# SET TASK
Below this line is a set of entries; quote exactly the lines from the line that contains "Write a Blender" to the line that contains "from mathutils import", both lines included.

# DATA PROVIDED
----

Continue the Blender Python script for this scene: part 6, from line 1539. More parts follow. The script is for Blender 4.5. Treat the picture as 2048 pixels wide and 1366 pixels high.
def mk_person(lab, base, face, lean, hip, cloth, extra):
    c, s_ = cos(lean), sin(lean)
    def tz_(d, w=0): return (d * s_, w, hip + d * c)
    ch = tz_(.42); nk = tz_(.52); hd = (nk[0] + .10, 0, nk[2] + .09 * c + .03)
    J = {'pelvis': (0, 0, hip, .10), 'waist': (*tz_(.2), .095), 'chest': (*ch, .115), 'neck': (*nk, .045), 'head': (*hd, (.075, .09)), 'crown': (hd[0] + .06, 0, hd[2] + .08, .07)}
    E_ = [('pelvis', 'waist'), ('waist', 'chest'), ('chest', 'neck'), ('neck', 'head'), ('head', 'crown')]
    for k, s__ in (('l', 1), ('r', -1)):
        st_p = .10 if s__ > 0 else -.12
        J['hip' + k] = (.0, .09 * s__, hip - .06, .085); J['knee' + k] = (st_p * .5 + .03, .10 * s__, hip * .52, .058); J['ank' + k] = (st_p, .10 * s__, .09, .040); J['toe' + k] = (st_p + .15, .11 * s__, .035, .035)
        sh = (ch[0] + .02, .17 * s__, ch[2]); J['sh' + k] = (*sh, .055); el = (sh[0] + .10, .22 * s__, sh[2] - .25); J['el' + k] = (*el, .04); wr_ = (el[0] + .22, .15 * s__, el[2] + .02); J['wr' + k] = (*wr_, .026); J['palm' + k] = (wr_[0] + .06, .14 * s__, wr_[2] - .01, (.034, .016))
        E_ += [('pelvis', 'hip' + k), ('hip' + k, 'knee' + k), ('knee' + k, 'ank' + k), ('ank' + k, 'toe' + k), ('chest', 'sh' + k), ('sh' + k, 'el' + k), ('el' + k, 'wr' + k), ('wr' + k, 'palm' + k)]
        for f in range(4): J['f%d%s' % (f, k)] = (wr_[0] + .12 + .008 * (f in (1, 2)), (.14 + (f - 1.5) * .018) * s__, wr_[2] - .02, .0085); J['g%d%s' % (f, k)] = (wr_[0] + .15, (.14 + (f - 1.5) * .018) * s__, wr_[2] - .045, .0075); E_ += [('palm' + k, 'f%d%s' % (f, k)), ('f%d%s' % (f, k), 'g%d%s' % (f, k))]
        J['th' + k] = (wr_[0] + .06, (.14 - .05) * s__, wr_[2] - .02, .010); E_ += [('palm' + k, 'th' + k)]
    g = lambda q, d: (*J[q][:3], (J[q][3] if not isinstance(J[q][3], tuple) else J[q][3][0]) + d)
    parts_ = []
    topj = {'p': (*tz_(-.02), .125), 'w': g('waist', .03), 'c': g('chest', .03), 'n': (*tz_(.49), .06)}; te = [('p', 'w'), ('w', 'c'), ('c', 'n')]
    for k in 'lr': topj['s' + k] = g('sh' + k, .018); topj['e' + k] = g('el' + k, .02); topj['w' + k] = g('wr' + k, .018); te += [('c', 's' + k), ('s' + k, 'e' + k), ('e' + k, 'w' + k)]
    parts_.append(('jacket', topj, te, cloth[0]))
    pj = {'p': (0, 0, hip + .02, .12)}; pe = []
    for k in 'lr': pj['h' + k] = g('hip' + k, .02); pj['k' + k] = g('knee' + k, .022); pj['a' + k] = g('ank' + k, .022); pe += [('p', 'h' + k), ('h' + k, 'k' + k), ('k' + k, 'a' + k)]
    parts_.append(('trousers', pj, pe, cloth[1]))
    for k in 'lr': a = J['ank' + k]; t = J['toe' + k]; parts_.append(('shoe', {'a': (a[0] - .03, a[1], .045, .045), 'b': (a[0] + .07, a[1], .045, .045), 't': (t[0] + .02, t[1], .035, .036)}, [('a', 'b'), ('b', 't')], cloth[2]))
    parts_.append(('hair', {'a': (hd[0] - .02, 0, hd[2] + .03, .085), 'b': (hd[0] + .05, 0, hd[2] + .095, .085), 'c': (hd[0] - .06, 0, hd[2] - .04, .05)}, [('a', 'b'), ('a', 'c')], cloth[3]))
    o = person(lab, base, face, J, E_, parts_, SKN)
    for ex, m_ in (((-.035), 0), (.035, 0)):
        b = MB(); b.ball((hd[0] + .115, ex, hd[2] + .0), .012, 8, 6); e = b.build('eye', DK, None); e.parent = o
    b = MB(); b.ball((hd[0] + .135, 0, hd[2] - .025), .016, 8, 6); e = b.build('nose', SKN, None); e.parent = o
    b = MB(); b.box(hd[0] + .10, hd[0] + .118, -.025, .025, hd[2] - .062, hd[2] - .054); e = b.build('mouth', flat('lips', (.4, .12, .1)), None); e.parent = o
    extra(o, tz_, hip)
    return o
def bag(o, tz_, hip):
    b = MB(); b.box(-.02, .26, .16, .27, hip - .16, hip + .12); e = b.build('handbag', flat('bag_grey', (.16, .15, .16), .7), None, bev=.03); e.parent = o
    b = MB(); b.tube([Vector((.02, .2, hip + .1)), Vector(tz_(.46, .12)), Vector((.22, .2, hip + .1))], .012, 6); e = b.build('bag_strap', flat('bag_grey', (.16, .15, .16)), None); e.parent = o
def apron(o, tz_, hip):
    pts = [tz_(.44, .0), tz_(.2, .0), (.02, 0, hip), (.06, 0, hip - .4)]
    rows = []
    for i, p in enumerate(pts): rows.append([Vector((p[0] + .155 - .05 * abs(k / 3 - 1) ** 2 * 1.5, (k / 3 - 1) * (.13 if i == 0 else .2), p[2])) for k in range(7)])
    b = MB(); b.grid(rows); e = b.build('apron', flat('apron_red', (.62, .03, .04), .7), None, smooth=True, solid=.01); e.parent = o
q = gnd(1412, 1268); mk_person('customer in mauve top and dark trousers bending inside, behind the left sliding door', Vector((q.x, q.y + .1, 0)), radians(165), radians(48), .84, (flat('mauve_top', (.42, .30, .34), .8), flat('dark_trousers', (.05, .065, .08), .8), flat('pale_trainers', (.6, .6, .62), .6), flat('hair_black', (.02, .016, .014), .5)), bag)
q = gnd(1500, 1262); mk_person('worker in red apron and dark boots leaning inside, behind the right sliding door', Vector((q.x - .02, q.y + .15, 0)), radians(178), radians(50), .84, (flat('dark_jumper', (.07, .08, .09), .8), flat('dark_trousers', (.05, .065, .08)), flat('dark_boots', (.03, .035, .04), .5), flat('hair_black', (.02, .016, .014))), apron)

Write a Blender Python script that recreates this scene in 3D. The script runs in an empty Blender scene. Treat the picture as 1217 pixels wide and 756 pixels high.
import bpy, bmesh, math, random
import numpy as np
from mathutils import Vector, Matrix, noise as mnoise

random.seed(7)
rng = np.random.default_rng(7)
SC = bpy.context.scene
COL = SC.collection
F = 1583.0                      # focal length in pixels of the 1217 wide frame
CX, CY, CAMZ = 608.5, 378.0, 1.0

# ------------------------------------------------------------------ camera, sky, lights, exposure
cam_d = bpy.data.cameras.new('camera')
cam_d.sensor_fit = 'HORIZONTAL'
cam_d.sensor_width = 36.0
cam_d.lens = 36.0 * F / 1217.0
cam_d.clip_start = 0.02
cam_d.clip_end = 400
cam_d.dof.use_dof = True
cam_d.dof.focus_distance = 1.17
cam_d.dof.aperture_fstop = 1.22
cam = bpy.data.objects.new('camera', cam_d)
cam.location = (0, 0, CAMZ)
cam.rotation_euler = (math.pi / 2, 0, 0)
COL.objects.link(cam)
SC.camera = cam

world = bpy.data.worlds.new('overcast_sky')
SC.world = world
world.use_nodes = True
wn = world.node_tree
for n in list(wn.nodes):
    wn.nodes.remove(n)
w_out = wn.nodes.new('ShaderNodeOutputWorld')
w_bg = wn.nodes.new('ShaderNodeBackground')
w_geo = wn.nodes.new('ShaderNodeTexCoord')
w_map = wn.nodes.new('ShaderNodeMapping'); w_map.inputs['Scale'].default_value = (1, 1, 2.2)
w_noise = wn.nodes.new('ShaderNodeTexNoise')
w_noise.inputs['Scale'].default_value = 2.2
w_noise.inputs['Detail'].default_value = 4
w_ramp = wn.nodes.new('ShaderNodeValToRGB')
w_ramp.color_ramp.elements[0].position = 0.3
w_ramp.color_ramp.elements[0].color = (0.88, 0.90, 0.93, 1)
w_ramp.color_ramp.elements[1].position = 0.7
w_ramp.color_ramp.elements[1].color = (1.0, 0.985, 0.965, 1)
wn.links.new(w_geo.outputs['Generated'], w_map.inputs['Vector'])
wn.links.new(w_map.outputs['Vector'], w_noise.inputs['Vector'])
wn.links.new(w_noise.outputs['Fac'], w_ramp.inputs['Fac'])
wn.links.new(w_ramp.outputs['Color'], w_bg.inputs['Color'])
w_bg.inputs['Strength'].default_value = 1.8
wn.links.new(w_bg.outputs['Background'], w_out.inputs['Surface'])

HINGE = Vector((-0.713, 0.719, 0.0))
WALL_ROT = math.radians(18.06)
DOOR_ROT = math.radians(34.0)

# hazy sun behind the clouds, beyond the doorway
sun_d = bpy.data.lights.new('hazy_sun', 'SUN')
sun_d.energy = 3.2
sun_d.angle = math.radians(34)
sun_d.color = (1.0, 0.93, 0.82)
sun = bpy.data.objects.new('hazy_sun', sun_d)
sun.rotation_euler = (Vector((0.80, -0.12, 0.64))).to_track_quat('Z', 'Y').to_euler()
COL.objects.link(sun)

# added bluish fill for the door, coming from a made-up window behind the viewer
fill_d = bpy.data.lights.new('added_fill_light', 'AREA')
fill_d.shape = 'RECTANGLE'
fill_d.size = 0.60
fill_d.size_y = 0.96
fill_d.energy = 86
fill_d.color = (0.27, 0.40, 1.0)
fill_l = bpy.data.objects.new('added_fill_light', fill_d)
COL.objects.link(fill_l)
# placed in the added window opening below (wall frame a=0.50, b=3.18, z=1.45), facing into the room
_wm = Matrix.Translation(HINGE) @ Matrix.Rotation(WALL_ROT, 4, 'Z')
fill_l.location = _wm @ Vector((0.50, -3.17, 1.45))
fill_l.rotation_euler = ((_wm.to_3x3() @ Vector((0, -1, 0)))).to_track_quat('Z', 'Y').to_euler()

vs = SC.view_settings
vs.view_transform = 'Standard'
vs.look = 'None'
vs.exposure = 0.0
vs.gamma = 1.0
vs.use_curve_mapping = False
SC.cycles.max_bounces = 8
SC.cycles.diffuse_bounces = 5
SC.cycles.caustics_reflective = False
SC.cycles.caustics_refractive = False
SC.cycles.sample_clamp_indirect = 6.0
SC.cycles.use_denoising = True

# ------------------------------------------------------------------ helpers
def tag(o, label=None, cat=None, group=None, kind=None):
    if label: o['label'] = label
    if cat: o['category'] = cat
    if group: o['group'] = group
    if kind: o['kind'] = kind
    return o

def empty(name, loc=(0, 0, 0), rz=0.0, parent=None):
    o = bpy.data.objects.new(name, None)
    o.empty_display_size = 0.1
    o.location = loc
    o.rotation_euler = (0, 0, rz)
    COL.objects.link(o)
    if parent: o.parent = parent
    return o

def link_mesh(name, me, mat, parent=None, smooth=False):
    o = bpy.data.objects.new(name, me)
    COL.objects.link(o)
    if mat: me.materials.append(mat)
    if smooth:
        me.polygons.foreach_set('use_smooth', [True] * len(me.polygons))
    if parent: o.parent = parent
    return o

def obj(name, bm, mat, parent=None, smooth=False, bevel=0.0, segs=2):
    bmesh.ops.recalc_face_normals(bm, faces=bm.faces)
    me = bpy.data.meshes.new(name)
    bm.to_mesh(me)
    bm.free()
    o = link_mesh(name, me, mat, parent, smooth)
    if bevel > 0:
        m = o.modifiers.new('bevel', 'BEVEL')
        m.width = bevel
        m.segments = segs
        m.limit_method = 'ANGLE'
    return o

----

# FINAL ANSWER
Write a Blender Python script that recreates this scene in 3D. The script runs in an empty Blender scene. Treat the picture as 1217 pixels wide and 756 pixels high.
import bpy, bmesh, math, random
import numpy as np
from mathutils import Vector, Matrix, noise as mnoise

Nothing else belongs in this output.